▸ WHAT TO DO: Retype exactly the lines from the first one through the line with "M_WETST, tilt=.4, sink=.12)", including both ends; skip any pictures.

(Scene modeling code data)
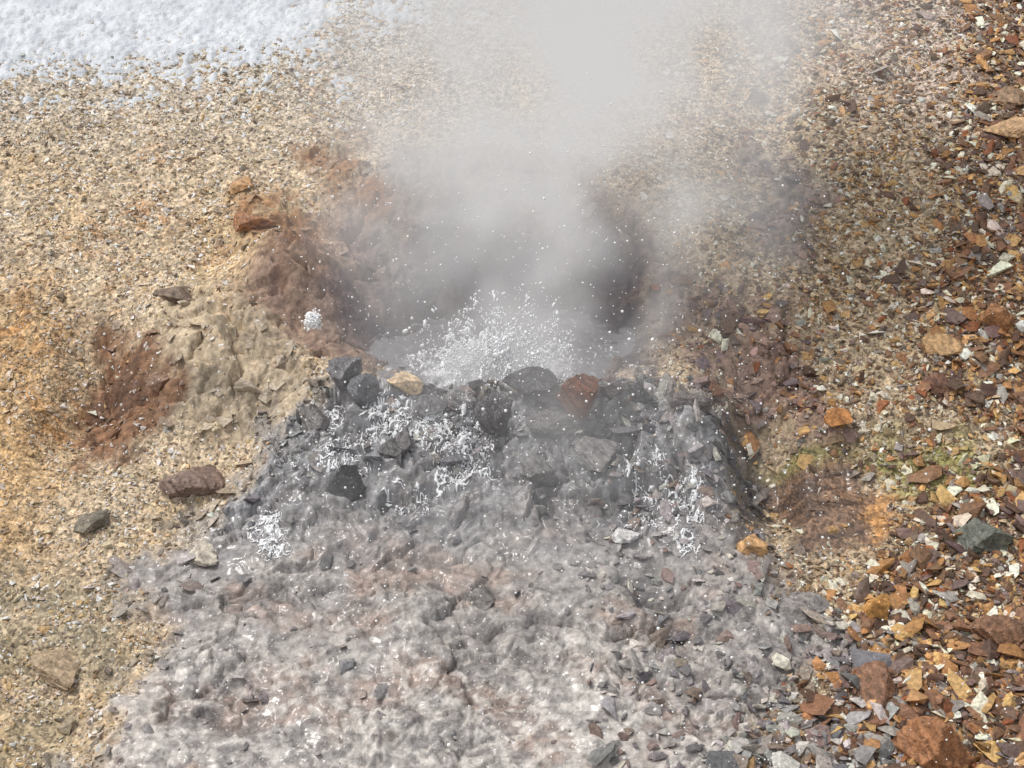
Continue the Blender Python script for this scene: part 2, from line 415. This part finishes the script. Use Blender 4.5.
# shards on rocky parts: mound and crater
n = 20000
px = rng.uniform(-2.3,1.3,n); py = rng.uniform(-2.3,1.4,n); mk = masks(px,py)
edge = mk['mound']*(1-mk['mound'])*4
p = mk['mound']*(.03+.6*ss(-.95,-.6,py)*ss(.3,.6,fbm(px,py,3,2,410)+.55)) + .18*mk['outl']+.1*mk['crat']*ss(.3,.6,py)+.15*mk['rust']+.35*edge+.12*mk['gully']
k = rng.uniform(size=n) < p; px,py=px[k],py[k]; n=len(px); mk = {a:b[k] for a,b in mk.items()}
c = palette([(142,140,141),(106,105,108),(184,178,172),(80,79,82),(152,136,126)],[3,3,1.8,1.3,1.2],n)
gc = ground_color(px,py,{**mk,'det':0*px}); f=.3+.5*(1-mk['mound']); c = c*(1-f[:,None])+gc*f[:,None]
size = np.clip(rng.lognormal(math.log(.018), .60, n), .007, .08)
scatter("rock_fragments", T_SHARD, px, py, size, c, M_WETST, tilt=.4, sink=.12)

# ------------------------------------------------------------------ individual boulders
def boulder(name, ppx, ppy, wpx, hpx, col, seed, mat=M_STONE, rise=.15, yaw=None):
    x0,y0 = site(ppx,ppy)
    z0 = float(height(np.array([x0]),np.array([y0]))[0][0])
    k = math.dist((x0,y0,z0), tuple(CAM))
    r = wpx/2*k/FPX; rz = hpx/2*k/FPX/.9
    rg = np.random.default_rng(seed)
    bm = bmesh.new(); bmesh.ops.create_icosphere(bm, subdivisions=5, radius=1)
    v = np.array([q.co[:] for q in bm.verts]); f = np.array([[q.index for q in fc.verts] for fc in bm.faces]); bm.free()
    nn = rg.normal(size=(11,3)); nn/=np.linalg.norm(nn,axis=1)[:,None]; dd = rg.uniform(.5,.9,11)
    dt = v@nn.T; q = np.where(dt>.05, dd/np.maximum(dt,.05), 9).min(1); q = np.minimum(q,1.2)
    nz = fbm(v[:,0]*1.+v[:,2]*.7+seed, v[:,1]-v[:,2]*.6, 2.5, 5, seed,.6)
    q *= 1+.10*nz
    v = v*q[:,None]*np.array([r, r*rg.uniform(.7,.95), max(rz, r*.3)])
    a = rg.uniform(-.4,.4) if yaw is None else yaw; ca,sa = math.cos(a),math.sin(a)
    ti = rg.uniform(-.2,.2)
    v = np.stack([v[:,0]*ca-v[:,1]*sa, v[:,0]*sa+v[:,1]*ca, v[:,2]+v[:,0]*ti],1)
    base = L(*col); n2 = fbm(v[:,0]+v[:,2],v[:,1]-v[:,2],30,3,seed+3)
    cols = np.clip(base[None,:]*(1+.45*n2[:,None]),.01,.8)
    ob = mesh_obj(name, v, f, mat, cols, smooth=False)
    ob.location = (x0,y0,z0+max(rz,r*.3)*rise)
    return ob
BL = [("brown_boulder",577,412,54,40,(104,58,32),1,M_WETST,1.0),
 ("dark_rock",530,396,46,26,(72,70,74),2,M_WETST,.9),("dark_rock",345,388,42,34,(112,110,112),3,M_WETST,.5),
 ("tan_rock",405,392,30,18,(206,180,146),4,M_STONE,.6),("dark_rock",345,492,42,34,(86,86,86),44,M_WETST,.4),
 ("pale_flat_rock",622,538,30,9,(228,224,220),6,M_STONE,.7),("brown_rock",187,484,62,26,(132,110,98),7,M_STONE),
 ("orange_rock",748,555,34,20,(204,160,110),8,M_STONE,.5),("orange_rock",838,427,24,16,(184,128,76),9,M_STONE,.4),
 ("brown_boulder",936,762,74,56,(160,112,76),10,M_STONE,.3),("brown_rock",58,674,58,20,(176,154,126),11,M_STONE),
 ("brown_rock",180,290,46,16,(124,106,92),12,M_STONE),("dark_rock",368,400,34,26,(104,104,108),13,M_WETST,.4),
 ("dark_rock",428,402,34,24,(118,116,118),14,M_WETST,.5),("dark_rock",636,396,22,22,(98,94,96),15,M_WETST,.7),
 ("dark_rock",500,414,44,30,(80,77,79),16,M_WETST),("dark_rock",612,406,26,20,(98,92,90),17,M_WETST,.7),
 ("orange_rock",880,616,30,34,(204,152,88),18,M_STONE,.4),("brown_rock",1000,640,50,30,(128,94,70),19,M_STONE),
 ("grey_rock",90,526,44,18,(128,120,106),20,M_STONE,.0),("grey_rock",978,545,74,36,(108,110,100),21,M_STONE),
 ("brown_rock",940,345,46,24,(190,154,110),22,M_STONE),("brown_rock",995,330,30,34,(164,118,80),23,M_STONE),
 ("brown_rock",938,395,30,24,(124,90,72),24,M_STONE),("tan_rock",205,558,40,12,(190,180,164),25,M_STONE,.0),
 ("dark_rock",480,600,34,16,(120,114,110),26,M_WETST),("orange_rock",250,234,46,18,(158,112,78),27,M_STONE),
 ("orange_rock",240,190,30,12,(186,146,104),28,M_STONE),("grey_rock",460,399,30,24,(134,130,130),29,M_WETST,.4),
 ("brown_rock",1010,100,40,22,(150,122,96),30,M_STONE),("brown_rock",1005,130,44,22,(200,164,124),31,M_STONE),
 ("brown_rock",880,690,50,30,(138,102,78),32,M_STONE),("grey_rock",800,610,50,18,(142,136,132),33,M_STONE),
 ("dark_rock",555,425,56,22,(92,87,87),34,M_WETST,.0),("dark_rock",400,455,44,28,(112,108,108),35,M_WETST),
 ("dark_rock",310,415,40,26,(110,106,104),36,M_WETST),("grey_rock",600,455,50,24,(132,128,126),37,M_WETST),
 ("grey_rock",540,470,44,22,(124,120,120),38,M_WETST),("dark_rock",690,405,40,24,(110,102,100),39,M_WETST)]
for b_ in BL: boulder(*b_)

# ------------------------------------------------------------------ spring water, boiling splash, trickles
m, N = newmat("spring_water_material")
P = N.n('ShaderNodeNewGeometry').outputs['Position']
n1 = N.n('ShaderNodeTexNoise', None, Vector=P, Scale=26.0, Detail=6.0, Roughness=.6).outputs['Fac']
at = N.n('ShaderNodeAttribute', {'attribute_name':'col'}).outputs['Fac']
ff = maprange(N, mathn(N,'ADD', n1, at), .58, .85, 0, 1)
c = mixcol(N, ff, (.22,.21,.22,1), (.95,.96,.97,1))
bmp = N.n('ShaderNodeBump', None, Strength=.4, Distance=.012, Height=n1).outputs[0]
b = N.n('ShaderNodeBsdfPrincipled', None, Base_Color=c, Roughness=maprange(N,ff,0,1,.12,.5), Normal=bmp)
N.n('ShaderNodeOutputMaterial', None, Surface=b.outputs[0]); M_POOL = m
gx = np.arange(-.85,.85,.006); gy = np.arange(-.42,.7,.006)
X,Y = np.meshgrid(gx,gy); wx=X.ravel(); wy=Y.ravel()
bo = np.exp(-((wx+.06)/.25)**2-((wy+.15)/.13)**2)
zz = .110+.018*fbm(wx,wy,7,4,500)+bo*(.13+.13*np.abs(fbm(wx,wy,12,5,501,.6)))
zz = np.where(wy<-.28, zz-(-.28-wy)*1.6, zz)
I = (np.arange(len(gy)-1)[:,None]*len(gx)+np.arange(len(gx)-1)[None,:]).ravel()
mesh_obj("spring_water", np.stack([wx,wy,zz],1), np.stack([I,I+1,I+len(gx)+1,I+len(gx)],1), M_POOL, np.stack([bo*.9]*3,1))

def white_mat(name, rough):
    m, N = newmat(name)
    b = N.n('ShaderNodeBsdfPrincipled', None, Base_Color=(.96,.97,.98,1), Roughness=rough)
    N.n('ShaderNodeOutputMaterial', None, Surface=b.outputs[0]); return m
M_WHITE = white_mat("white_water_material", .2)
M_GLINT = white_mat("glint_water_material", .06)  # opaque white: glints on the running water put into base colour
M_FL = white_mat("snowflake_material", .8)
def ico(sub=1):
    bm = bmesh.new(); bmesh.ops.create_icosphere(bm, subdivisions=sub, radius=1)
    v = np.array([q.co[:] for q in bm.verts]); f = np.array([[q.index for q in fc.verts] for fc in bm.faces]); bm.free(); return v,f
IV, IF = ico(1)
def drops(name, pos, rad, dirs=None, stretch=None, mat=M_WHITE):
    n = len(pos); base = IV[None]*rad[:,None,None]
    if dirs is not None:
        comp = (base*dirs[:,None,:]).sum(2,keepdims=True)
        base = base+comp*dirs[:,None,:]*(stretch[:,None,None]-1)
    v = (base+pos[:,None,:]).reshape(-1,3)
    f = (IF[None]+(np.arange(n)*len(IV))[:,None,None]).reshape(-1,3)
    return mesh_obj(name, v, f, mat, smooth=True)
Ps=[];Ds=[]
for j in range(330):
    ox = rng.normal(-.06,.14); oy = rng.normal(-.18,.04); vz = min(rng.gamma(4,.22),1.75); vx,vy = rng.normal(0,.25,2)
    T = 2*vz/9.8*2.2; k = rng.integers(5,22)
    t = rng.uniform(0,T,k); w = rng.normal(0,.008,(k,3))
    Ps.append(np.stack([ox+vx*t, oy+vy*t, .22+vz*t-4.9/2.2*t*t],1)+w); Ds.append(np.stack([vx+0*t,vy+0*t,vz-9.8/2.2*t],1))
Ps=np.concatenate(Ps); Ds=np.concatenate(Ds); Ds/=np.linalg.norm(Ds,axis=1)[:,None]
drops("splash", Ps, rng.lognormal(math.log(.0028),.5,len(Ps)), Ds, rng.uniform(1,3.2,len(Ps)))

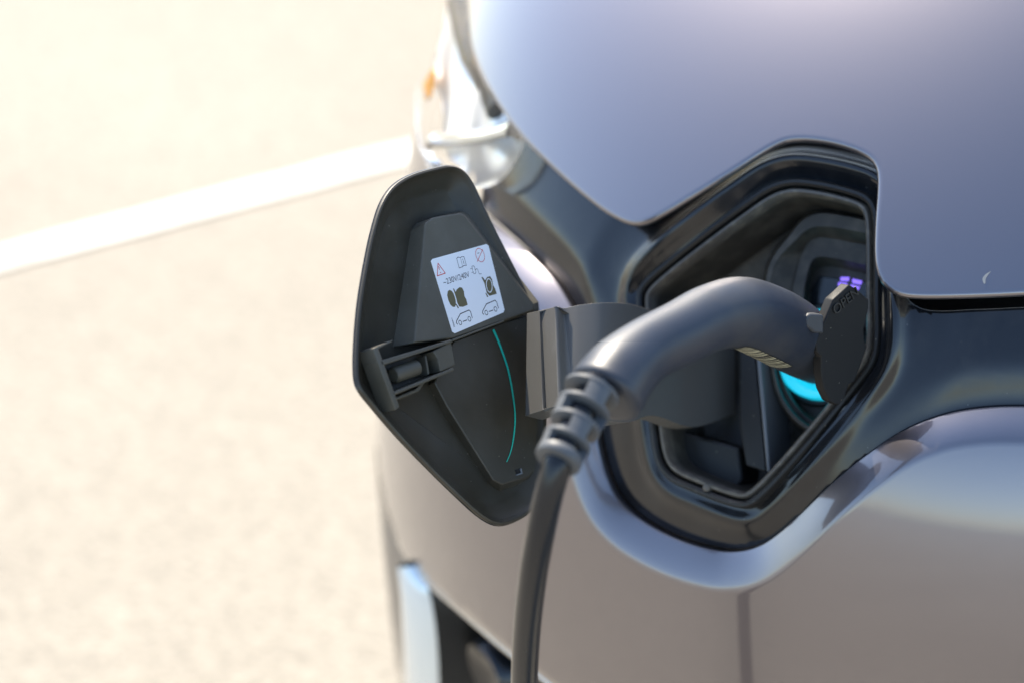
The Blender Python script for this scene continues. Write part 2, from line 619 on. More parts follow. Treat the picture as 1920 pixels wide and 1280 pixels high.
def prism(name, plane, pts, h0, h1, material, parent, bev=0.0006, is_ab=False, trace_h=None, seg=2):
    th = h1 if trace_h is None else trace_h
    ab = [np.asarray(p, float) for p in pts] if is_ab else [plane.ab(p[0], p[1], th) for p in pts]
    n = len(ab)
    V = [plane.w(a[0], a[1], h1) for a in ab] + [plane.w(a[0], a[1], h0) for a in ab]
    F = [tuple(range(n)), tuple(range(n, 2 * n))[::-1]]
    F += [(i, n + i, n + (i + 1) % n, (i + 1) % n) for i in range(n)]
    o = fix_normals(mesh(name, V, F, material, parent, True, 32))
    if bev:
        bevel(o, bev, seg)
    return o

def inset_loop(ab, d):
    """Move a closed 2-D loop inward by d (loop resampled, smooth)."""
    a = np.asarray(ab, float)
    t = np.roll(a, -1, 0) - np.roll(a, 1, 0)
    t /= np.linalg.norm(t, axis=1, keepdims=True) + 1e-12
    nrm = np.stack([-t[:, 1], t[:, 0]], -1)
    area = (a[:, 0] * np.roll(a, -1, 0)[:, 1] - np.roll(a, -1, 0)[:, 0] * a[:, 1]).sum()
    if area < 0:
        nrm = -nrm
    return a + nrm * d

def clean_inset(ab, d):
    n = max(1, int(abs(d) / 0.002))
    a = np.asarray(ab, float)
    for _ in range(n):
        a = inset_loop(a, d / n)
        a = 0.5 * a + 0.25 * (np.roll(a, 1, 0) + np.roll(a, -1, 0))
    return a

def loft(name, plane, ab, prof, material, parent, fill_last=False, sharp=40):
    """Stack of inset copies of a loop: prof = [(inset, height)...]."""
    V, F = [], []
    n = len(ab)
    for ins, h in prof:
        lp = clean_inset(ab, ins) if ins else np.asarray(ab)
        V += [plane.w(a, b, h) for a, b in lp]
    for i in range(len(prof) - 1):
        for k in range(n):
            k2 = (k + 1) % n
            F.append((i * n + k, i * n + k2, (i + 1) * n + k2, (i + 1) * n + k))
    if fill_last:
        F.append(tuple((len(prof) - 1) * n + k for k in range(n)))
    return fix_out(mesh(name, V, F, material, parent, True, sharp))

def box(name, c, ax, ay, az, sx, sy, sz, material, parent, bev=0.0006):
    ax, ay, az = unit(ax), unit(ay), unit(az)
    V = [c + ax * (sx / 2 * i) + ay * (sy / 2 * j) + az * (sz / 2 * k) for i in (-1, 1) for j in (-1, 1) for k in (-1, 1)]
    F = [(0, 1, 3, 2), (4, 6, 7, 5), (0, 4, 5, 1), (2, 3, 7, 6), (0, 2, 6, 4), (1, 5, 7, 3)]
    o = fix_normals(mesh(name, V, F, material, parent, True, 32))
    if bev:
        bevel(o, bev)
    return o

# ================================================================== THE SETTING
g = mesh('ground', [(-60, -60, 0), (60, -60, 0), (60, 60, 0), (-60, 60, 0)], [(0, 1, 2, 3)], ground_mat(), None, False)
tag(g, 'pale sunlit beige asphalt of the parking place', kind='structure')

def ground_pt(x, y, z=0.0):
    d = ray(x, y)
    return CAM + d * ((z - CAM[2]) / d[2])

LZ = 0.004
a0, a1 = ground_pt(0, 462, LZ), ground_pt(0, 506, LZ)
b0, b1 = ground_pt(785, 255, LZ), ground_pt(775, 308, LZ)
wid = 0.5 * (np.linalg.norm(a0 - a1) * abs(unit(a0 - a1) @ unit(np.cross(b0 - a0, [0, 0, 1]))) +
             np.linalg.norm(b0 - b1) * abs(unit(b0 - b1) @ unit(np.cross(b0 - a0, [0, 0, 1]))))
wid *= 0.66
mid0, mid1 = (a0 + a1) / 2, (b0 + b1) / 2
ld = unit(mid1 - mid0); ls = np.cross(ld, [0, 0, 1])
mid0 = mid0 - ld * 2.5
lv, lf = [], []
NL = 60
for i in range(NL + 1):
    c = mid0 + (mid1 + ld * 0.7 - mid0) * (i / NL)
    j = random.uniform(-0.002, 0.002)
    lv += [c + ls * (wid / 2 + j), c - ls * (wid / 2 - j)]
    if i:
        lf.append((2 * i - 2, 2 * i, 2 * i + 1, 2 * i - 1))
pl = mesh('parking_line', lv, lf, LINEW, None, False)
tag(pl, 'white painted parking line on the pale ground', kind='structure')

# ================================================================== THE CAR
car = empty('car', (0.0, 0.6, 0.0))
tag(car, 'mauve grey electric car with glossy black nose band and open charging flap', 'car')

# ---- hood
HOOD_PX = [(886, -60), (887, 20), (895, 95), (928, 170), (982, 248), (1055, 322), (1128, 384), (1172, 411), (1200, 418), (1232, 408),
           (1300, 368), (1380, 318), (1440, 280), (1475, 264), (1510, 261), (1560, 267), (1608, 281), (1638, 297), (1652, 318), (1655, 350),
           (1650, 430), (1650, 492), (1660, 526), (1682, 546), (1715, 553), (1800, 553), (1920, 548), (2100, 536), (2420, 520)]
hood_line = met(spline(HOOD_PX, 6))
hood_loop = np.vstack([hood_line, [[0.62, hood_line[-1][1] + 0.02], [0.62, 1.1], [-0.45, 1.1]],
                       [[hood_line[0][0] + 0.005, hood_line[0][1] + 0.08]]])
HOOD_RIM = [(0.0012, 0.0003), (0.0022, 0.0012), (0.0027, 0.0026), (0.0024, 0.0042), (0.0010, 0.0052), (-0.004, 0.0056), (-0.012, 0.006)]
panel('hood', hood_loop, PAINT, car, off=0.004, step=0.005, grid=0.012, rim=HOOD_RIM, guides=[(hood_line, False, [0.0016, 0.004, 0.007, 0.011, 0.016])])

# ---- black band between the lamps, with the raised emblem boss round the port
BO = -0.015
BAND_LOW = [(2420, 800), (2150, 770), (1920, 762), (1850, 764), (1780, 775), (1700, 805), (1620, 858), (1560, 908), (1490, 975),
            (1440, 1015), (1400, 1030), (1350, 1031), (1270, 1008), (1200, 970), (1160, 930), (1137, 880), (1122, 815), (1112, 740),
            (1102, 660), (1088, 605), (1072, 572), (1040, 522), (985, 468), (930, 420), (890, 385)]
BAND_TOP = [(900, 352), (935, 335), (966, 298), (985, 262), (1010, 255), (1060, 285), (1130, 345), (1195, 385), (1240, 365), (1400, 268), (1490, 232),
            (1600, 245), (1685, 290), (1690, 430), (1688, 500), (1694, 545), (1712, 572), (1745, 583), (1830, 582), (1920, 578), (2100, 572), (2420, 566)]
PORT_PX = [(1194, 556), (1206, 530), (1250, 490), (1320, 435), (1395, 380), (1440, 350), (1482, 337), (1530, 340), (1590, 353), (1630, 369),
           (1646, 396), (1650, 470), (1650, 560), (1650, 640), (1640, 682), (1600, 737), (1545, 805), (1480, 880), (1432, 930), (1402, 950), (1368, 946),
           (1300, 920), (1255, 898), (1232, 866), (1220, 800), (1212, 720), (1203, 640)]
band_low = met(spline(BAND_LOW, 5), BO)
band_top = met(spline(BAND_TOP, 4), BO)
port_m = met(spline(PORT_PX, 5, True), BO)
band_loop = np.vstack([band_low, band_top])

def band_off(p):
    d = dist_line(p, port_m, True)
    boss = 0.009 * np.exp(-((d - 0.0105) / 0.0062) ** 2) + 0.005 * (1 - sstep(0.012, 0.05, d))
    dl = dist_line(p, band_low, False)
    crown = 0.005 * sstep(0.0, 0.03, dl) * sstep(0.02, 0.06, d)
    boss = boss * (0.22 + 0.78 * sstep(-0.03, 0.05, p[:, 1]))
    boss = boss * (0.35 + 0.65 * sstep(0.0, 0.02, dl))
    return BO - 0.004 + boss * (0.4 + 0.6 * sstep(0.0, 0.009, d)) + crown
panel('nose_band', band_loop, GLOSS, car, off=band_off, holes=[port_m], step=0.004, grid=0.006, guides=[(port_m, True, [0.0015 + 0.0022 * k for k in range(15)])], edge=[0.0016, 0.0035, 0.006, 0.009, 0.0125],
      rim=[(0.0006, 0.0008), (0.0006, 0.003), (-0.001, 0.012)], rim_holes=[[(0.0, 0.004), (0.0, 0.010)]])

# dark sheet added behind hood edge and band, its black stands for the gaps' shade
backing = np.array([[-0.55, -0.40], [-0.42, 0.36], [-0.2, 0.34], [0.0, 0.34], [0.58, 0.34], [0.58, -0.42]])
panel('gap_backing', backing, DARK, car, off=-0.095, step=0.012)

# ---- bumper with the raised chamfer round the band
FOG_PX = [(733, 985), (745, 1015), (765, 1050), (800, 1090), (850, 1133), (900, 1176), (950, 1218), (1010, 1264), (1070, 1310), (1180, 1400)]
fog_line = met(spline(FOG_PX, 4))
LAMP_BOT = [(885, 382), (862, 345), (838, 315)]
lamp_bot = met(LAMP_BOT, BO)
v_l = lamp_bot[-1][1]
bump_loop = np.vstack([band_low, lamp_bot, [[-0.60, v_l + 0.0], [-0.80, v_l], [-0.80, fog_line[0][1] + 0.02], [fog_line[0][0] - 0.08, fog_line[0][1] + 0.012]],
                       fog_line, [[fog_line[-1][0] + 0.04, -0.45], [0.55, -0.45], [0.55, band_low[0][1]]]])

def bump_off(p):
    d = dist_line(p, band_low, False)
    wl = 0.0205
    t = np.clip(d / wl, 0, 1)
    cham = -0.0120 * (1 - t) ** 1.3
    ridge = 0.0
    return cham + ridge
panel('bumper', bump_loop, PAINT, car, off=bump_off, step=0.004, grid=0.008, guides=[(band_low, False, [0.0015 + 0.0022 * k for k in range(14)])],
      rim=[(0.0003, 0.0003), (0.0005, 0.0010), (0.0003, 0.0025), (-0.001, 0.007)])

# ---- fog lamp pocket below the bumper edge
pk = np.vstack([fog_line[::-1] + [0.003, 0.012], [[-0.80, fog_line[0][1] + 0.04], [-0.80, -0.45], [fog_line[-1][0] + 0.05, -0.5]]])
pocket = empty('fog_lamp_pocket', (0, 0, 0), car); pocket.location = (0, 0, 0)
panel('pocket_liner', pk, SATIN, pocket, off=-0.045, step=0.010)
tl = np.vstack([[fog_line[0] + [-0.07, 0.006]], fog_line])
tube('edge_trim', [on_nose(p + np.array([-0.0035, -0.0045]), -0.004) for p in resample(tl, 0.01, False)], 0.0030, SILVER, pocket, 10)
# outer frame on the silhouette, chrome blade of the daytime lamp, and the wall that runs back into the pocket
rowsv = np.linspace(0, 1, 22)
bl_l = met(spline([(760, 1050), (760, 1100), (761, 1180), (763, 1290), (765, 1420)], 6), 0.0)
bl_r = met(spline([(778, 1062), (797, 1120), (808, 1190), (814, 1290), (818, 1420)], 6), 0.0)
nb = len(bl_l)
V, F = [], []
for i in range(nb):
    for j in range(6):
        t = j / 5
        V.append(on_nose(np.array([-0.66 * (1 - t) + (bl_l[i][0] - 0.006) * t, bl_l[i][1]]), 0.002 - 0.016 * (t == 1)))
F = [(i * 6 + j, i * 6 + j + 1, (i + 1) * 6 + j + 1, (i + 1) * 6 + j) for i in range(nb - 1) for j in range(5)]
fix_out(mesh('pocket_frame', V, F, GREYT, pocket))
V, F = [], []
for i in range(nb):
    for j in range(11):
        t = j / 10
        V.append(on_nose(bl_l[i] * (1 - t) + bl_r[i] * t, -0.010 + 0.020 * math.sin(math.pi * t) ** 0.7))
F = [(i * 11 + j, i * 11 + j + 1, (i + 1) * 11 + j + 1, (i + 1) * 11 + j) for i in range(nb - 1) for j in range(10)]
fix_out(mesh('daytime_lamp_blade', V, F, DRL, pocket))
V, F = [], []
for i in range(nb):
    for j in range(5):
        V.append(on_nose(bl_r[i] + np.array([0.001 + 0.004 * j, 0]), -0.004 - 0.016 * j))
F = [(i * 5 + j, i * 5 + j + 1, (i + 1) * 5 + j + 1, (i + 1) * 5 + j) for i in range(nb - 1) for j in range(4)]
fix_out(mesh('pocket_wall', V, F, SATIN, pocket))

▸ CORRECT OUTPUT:
Continue the Blender Python script for this scene: part 2, from line 415. This part finishes the script. Use Blender 4.5.
# shards on rocky parts: mound and crater
n = 20000
px = rng.uniform(-2.3,1.3,n); py = rng.uniform(-2.3,1.4,n); mk = masks(px,py)
edge = mk['mound']*(1-mk['mound'])*4
p = mk['mound']*(.03+.6*ss(-.95,-.6,py)*ss(.3,.6,fbm(px,py,3,2,410)+.55)) + .18*mk['outl']+.1*mk['crat']*ss(.3,.6,py)+.15*mk['rust']+.35*edge+.12*mk['gully']
k = rng.uniform(size=n) < p; px,py=px[k],py[k]; n=len(px); mk = {a:b[k] for a,b in mk.items()}
c = palette([(142,140,141),(106,105,108),(184,178,172),(80,79,82),(152,136,126)],[3,3,1.8,1.3,1.2],n)
gc = ground_color(px,py,{**mk,'det':0*px}); f=.3+.5*(1-mk['mound']); c = c*(1-f[:,None])+gc*f[:,None]
size = np.clip(rng.lognormal(math.log(.018), .60, n), .007, .08)
scatter("rock_fragments", T_SHARD, px, py, size, c, M_WETST, tilt=.4, sink=.12)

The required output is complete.